OlyUCLA, good to hear I'm not the only
crazy one, as I was recently called on multiple non-consecutive occasions for taking chem this summer.
BobL and Sundarban are right. It's 5x the cost for 5x the intensity.
It's hard for summer chem to scare me when my last college semester was a summer with 16 credit-hours chock full of goodies like abstract algebra. It also helps that I already know the area, I remember high school chemistry like it was yesterday, and I have the attention span to watch a season of
24 in one sitting.
But not everyone is like that. If as you say you are planning for
two summers, you're in for double trouble. I can certainly understand wanting to avoid the extra year, which hurts not just in the checkbook (assuming you don't have a lucrative day job), but in deferring your dreams one more year. That's why so many formal post-bacc programs offer a one-year track. But if you are looking for an easy course to gently transition yourself back into academics, chem is not it. The last thing you want is to get in over your head and crash & burn.

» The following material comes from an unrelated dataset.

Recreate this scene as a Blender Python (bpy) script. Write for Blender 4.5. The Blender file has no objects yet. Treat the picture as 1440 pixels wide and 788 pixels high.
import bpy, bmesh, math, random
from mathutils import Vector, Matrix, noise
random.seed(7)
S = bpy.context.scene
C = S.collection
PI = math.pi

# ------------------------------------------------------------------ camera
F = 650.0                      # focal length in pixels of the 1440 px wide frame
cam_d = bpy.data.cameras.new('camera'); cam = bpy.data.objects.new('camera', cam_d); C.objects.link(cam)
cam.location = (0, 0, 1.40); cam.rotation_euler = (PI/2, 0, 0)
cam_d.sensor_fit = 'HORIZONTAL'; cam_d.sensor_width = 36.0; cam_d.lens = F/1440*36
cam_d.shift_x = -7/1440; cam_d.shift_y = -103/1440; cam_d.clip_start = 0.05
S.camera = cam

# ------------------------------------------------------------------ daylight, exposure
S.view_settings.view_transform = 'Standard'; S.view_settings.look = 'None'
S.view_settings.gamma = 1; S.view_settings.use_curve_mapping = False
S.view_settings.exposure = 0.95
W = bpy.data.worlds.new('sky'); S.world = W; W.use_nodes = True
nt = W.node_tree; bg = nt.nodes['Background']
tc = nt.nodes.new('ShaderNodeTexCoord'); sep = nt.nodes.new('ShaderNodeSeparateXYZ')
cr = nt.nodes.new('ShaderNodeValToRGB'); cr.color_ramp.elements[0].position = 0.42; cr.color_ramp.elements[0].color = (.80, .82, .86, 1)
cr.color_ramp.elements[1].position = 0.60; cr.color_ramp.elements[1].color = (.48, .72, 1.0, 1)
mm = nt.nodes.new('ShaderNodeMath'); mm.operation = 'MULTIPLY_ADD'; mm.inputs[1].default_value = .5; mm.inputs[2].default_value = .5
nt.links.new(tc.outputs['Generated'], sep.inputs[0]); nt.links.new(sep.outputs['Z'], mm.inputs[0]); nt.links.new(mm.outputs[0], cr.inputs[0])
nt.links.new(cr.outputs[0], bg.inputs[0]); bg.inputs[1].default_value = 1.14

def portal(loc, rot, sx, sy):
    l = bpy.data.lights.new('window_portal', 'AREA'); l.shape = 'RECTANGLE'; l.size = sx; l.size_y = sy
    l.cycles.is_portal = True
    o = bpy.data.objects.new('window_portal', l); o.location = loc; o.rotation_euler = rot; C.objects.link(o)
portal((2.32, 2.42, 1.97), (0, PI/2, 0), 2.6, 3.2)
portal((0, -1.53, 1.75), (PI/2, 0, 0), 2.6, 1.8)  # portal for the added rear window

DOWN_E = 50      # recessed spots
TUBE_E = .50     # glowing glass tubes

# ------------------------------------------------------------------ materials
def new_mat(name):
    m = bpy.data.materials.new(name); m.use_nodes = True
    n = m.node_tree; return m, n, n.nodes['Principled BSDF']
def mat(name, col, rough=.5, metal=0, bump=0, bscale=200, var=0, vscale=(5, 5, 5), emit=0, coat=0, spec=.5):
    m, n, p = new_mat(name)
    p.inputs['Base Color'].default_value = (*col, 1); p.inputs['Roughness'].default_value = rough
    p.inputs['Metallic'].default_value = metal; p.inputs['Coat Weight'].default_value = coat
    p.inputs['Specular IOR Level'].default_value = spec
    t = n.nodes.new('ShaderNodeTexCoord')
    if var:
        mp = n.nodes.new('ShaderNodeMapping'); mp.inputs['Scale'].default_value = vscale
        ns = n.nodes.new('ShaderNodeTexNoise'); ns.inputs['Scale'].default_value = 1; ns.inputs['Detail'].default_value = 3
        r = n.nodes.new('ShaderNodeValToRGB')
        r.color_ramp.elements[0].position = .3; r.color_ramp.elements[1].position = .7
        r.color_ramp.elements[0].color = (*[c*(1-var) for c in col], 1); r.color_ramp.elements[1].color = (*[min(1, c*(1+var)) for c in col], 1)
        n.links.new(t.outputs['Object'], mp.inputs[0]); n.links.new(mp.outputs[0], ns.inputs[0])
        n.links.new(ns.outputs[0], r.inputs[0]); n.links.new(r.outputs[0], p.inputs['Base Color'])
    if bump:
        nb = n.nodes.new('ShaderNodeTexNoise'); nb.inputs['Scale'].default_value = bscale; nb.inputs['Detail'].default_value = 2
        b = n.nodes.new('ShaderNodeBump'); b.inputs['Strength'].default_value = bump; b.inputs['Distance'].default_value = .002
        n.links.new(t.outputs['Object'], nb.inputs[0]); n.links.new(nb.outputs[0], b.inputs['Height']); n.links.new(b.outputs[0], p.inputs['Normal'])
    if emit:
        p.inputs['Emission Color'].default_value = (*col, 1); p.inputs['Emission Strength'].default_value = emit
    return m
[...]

So, please, make sure you are thoroughly prepared before you take on summer classes at Harvard. If you are, then great, it will give you a nice opportunity to settle in early (in what little spare time you'll have!), and I'll look forward to seeing you there. But if you are less than fully confident, settle on a two-year plan, enjoy the lazy Boston summers without classes, and you'll look back and thank yourself for taking your time.
Just curious, can anyone tell me how much of summer chem is filled with post-bacc pre-meds?